Assemblywoman Janet Duprey from Peru infuriated many conservative Republicans when she backed Scozzafava – and when she publicly embraced Scozzafava’s view that gays and lesbians should be allowed to marry.

It was a position she held to during last night’s debate.

"I believe that all people are equal," Duprey said. "I have supported civil rights all my life and continue to do so."

Legalizing gay marriage could well be the one of the most divisive issues that the state legislature takes up in the next session.

David Kimmel, a small business owner from Cadyville and the Conservative Party candidate, sees this very differently. 

He insists that full marriage rights should only be extended to heterosexual couples.

"Traditionally, marriage has been between a man and a woman, and I've been very clear that that's my position," Kimmel said.

Rudy Johnson, the Democrat in this race, is a retired cooperative extension agent from Malone. 

He’s also African American and cited his own experience with prejudice in supporting the idea of gay marriage.

"I went to North Carolina...in the 1960s, when I first saw colored waiting rooms and white waiting rooms.  I coudn't go into certain establishments because of my color," he said.  

"I've lived civil rights first hand.  Denying same-sex couples the right that all other married couples have is a basic denial of their civil rights."

The issue of gay rights also surfaced during a discussion of Carl Paladino, the controversial candidate for governor, whose running on the Republican and Conservative lines.

Paladino sparked a political firestorm last week when he blasted gays and lesbians during a visit to a New York City synagogue.

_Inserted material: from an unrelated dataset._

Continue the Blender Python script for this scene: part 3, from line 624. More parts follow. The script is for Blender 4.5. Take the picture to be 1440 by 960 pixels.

Speaking last night, Assemblywoman Duprey blasted Paladino.

"I listened to his early comments and as a woman, as a mother, as a grandmother, I have never been more offended by anyone running for elective office," she said.  

Here again, Conservative candidate David Kimmel differed sharply – describing Paladino as “rough around the edges” but a good man.

 "He wants to cut taxes, he wants to cut the size of government, and those are things I can work with," Kimmel argued.

The Democrat, Rudy Johnson, says he’s a strong backer of the Andrew Cuomo. 

Johnson is a newcomer to politics.  He acknowledged after the debate that he’s hoping that Duprey and Kimmel will divide and split Republican and Conservative voters, giving him a chance for an upset win.

"Course we picked and chose this time specifically, looking at that as an advantage," he said.

Duprey and Kimmel say they think a Democratic win remains unlikely, with both claiming to have enough support to win outright.

Sitting in the audience for last night’s debate was Doug Hoffman himself, making his first appearance at a political event since he dropped out of the 23rd district House race.